# Start of Available data

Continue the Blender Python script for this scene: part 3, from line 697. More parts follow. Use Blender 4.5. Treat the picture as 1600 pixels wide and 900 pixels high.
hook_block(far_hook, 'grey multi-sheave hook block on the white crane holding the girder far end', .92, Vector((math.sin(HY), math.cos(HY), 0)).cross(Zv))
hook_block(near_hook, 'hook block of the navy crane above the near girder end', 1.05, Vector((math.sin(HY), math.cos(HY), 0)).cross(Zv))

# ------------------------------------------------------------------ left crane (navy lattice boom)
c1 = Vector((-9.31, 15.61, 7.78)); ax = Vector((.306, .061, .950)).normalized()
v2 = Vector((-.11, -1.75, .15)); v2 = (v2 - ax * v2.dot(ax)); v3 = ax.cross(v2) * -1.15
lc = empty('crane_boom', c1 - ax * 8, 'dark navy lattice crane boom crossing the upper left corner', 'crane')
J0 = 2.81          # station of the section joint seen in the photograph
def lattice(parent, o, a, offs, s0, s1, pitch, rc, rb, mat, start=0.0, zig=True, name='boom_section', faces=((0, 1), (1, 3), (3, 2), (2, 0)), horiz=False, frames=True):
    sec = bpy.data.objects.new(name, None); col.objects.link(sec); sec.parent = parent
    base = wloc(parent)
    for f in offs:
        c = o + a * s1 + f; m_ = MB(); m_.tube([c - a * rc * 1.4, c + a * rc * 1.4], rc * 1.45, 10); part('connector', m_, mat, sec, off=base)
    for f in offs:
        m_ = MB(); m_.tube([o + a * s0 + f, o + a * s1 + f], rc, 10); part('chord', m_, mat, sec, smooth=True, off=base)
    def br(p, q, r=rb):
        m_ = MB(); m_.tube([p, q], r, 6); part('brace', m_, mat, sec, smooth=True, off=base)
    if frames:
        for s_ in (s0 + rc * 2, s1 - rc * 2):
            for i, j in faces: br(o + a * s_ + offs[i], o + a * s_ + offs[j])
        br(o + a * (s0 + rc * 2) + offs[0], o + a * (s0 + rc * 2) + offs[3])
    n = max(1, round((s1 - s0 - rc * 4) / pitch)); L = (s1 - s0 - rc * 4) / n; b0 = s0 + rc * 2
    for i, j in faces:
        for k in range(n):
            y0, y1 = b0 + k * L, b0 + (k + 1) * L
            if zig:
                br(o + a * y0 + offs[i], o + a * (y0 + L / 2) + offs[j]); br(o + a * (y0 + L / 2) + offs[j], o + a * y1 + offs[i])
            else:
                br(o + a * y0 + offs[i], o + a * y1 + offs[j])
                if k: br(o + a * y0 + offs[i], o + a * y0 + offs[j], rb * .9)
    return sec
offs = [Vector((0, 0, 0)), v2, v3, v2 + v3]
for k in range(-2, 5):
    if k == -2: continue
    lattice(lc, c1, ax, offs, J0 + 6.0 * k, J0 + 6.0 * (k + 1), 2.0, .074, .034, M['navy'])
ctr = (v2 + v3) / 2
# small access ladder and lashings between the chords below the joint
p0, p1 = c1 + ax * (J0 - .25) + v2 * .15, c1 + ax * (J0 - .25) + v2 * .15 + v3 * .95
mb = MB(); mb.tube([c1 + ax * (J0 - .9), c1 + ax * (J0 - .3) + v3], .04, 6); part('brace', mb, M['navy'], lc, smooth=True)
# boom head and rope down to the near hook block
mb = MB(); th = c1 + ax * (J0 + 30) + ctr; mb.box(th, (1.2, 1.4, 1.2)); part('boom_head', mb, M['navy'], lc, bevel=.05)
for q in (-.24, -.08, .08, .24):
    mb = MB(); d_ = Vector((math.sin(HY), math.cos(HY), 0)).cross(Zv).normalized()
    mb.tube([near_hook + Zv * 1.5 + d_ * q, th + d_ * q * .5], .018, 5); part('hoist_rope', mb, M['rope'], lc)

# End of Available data

> [What to produce] Retype all the material above precisely, with no line left out.

> [In response]
Continue the Blender Python script for this scene: part 3, from line 697. More parts follow. Use Blender 4.5. Treat the picture as 1600 pixels wide and 900 pixels high.
hook_block(far_hook, 'grey multi-sheave hook block on the white crane holding the girder far end', .92, Vector((math.sin(HY), math.cos(HY), 0)).cross(Zv))
hook_block(near_hook, 'hook block of the navy crane above the near girder end', 1.05, Vector((math.sin(HY), math.cos(HY), 0)).cross(Zv))

# ------------------------------------------------------------------ left crane (navy lattice boom)
c1 = Vector((-9.31, 15.61, 7.78)); ax = Vector((.306, .061, .950)).normalized()
v2 = Vector((-.11, -1.75, .15)); v2 = (v2 - ax * v2.dot(ax)); v3 = ax.cross(v2) * -1.15
lc = empty('crane_boom', c1 - ax * 8, 'dark navy lattice crane boom crossing the upper left corner', 'crane')
J0 = 2.81          # station of the section joint seen in the photograph
def lattice(parent, o, a, offs, s0, s1, pitch, rc, rb, mat, start=0.0, zig=True, name='boom_section', faces=((0, 1), (1, 3), (3, 2), (2, 0)), horiz=False, frames=True):
    sec = bpy.data.objects.new(name, None); col.objects.link(sec); sec.parent = parent
    base = wloc(parent)
    for f in offs:
        c = o + a * s1 + f; m_ = MB(); m_.tube([c - a * rc * 1.4, c + a * rc * 1.4], rc * 1.45, 10); part('connector', m_, mat, sec, off=base)
    for f in offs:
        m_ = MB(); m_.tube([o + a * s0 + f, o + a * s1 + f], rc, 10); part('chord', m_, mat, sec, smooth=True, off=base)
    def br(p, q, r=rb):
        m_ = MB(); m_.tube([p, q], r, 6); part('brace', m_, mat, sec, smooth=True, off=base)
    if frames:
        for s_ in (s0 + rc * 2, s1 - rc * 2):
            for i, j in faces: br(o + a * s_ + offs[i], o + a * s_ + offs[j])
        br(o + a * (s0 + rc * 2) + offs[0], o + a * (s0 + rc * 2) + offs[3])
    n = max(1, round((s1 - s0 - rc * 4) / pitch)); L = (s1 - s0 - rc * 4) / n; b0 = s0 + rc * 2
    for i, j in faces:
        for k in range(n):
            y0, y1 = b0 + k * L, b0 + (k + 1) * L
            if zig:
                br(o + a * y0 + offs[i], o + a * (y0 + L / 2) + offs[j]); br(o + a * (y0 + L / 2) + offs[j], o + a * y1 + offs[i])
            else:
                br(o + a * y0 + offs[i], o + a * y1 + offs[j])
                if k: br(o + a * y0 + offs[i], o + a * y0 + offs[j], rb * .9)
    return sec
offs = [Vector((0, 0, 0)), v2, v3, v2 + v3]
for k in range(-2, 5):
    if k == -2: continue
    lattice(lc, c1, ax, offs, J0 + 6.0 * k, J0 + 6.0 * (k + 1), 2.0, .074, .034, M['navy'])
ctr = (v2 + v3) / 2
# small access ladder and lashings between the chords below the joint
p0, p1 = c1 + ax * (J0 - .25) + v2 * .15, c1 + ax * (J0 - .25) + v2 * .15 + v3 * .95
mb = MB(); mb.tube([c1 + ax * (J0 - .9), c1 + ax * (J0 - .3) + v3], .04, 6); part('brace', mb, M['navy'], lc, smooth=True)
# boom head and rope down to the near hook block
mb = MB(); th = c1 + ax * (J0 + 30) + ctr; mb.box(th, (1.2, 1.4, 1.2)); part('boom_head', mb, M['navy'], lc, bevel=.05)
for q in (-.24, -.08, .08, .24):
    mb = MB(); d_ = Vector((math.sin(HY), math.cos(HY), 0)).cross(Zv).normalized()
    mb.tube([near_hook + Zv * 1.5 + d_ * q, th + d_ * q * .5], .018, 5); part('hoist_rope', mb, M['rope'], lc)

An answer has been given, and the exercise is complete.